Where China once looked like the promised land for luxury retail, over recent years the government’s austere approach towards conspicuous consumption (remember, this is – in some ways, at least – a communist country) has put a dampener on things – subsequently, for the significant majority of brands, growth has plummeted from double-digit figures to a couple of percentage points per year. While this landscape might seem like a rocky space to inhabit, for Hermès, things are blossoming: sales are up, brand awareness is at an all-time high, and they are continuing to build stores in the country (albeit at the slow and steady pace that somewhat defines the brand). But why have they been immune to such tumultuous times? “It’s the product,” shrugs Florian Craen, the brand’s executive vice president of sales and distribution, who has overseen the Asian market since 2009 and who joined Hermès back in 1997 (conveniently, only a few months before they opened their first store in China). “In an uncertain world, people have confidence in us.” And, while this might first sound a little like PR spin, he is absolutely right.

Hermès has built their multi-generational legacy on exceptional craftsmanship: their impeccable leather goods, their quietly distinctive perfection. When I’m stuck in the middle of Beijing traffic en route to the event, I spend a good 20 minutes looking at of one of Vanhee-Cybulski’s clutches, Baton de Craie. It’s quite amazing: the angles that the leather meets at are exactingly uniform, their joins completely seamless (using a saddlery technique they have adapted for handbags), its shape is bizarrely hypnotic and – importantly, in a country where counterfeits abound – it is too precisely formed to be faked. It retails for about £3,000, and the waiting lists for Hermès’ leather goods are long: demand certainly exceeds supply. This one is navy leather, quietly stamped with the Hermès name rather than ostentatiously labelled (a selling point in China, where anti-extravaganza measures condemn bling) and, simply, lovely.
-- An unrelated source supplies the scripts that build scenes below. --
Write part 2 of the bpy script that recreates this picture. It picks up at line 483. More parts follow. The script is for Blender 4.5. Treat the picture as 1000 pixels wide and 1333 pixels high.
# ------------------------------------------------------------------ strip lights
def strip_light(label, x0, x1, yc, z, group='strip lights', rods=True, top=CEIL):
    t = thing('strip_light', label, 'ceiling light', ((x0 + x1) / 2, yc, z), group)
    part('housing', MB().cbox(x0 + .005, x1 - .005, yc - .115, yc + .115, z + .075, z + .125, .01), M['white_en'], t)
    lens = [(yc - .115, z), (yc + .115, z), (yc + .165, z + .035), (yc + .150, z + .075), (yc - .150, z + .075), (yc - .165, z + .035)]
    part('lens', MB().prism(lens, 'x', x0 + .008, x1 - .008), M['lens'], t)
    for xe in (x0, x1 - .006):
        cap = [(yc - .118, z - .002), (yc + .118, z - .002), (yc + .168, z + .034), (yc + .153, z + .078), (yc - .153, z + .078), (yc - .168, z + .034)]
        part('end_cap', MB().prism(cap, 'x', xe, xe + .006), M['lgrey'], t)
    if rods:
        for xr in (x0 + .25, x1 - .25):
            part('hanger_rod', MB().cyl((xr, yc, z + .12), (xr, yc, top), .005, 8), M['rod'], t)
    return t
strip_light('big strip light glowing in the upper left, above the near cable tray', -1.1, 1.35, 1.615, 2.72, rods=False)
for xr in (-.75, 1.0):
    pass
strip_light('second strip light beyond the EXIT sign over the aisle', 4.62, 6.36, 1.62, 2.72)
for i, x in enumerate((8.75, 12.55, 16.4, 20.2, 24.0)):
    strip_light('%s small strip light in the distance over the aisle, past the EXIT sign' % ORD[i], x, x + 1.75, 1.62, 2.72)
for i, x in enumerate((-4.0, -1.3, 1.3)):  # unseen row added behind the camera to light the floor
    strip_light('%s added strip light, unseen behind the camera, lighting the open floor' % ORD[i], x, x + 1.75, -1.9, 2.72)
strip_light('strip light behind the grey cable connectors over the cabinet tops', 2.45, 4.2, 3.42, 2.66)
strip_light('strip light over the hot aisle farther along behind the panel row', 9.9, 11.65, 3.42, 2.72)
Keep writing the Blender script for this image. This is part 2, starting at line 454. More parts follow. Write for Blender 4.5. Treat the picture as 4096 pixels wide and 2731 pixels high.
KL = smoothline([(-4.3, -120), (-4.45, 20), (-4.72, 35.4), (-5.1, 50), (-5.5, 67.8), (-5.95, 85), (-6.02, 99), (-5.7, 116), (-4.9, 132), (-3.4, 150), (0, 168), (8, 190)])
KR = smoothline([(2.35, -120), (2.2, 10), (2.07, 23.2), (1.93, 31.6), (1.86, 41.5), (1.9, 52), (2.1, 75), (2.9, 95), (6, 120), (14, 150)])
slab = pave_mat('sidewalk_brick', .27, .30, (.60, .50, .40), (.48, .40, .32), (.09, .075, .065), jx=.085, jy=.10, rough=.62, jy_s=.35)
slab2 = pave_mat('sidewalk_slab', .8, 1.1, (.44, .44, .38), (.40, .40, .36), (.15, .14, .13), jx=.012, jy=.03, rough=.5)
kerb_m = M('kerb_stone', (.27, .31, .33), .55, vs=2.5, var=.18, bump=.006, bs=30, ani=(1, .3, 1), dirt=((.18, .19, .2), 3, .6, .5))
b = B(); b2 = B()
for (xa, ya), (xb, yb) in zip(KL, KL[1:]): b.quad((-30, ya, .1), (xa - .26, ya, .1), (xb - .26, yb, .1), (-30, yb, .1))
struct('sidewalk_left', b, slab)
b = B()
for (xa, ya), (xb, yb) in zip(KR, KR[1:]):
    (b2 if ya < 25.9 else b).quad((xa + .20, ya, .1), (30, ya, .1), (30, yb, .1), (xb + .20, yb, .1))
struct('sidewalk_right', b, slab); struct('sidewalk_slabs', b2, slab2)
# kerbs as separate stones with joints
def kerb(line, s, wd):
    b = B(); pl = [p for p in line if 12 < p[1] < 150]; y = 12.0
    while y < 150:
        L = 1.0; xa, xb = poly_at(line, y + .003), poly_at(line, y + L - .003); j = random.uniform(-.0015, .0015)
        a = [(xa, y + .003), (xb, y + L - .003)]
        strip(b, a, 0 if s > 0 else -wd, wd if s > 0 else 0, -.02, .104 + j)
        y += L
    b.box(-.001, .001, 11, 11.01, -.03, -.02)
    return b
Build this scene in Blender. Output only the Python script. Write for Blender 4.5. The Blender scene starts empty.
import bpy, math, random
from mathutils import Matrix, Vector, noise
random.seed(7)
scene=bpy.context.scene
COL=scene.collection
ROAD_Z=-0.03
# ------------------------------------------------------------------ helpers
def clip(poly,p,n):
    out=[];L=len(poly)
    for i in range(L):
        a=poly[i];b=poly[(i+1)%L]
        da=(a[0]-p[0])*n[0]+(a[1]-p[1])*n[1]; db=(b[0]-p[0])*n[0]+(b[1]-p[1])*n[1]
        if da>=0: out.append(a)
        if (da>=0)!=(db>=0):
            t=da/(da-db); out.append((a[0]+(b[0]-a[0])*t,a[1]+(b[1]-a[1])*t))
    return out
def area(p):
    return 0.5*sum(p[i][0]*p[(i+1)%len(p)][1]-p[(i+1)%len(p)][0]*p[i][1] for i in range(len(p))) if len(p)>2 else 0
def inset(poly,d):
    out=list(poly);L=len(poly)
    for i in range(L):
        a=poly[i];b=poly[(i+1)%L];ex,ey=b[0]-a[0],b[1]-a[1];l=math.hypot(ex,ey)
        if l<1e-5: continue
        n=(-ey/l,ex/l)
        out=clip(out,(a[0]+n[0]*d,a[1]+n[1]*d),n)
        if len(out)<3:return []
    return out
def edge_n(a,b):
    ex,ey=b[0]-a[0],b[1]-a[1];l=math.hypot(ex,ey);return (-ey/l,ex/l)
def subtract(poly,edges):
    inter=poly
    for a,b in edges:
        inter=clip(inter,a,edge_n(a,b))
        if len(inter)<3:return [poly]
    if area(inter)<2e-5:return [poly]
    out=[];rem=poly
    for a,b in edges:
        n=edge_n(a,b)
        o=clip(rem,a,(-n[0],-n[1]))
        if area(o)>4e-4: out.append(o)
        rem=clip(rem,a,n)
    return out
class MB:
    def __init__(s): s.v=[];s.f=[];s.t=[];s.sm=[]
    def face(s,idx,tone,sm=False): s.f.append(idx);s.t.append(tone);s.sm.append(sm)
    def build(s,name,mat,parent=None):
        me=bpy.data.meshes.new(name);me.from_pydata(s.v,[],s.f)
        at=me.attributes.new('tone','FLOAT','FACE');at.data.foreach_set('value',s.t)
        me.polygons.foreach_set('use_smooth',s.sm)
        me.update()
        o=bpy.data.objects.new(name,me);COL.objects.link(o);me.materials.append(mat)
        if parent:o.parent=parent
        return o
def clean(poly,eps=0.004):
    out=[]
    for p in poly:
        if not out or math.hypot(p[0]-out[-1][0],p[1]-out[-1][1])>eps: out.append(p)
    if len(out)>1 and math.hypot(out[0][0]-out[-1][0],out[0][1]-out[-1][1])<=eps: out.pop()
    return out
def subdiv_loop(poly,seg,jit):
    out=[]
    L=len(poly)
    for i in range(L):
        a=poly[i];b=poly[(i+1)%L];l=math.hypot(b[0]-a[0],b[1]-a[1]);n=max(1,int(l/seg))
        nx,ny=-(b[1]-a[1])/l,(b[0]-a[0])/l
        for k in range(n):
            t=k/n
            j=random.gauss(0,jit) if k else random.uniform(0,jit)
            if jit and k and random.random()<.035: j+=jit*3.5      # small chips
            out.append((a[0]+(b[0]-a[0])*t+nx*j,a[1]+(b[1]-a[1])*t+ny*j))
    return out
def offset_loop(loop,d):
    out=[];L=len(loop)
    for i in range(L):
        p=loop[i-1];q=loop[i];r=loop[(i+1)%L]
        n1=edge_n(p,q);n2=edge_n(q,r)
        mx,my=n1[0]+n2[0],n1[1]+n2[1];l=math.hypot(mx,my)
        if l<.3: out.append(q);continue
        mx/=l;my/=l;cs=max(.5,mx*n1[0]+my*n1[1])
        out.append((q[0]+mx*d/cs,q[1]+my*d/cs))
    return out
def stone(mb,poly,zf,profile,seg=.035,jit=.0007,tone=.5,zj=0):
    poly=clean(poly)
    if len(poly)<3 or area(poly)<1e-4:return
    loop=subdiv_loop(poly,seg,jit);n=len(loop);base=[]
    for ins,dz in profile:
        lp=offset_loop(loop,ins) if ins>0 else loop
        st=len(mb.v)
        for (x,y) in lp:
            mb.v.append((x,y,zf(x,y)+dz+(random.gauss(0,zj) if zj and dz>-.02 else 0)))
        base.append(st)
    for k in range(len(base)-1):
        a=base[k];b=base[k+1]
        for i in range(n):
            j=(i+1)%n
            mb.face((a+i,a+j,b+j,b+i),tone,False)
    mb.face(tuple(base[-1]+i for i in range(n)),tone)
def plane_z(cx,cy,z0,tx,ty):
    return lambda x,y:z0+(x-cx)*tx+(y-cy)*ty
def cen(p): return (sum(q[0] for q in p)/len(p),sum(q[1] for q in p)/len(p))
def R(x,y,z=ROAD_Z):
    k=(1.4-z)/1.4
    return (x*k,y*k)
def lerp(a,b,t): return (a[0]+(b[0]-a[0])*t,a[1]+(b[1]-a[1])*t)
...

"Childs has evolved something that looks like prehistoric ballet" – Arlene Croce

Its allure bears a striking parallel to the performance I watch upon arrival, where nine women wearing nine dresses perform a Childs-choreographed piece that is similarly hypnotic, equally understated and created from the patterns of Vanhee-Cybulski’s silk-and-wool hybrid dresses (which themselves have turned the prints of the famous Hermès scarves into jacquard). In spite of their synchronised precision, there is something instinctive, or elemental, about the way these women move – Arlene Croce once referred to Childs’ work as “prehistoric ballet” and that seems particularly apt here. It is sensual and fluid: when the dancers sway their hips, the silk of the bias-cut dresses clings to their buttocks and thighs; when they raise their legs, their voluminous skirts – as Vanhee-Cybulski puts it – “deploy”. A video screen partially obscures the stage, and another forms its backdrop; upon them appear more women, and then more, and then more: they project a mesmerising mise en abyme of femininity, an endless celebration of womanhood.

“What really appeals to me is the idea of a woman as a free spirit,” explains Vanhee-Cybulski of the clothes she has been creating for the house since taking the role as artistic director of women's ready-to-wear in 2014. “When I design, I always look to create a certain sense of liberation or emancipation.” So, this first performance bears perfect parity to her approach; sensible. Then, she continues, ”What particularly appeals to me about Hermès is its sense of expertise; the techniques are a fundamental source of inspiration.” So, again sensibly, part two of Childs’ work at View From Her was an exploration of the twillaine technique embedded in Hermes’ history, and which is used throughout the women’s ready-to-wear: against a backdrop of three screens, each playing a different recording of a woman marking out chalk measurements on a silk scarf, that same woman marked out chalk measurements on a silk scarf. Considering just how tedious that sounds, it was remarkably beautiful (in that post-modern way rather the more conventional way), strangely seductive. Repetition is a signature of Childs’ – and here it was entrancing, elevating the dancer’s simple adjustments of the silk into a captivating ritual.

“What really appeals to me is the idea of a woman as a free spirit” – Nadège Vanhee-Cybulski

Watching these performances, one could scarcely imagine a collaboration more sensitively suited to the brand – but it is one that evolved completely organically, rather than through a calculated attempt to position Hermès alongside the avant-garde. In fact, when I ask Barret 'why Lucinda?', she simply exclaims, “because I love her!” before continuing to describe how she happened to see Childs’ seminal Dance two years ago before Googling her and giving her a call. Childs swiftly came out to see the A/W16 show in Paris, and voilà. “I’m obsessed with her,” Barret says – and it’s the same word that Vanhee-Cybulski uses about Childs, continuing that, “when you do a fashion show, you seldom see a woman wearing or living in the clothes; [Childs] totally understood the living part of those dresses.” That’s what it all felt like: a living, breathing, moving embodiment of the principles of Hermès womanhood: quietly sensual, completely enchanting. Clothes made for living, breathing, moving – and, perhaps most importantly here – clothes which are both completely covetable, and worthy of their impressive price tags.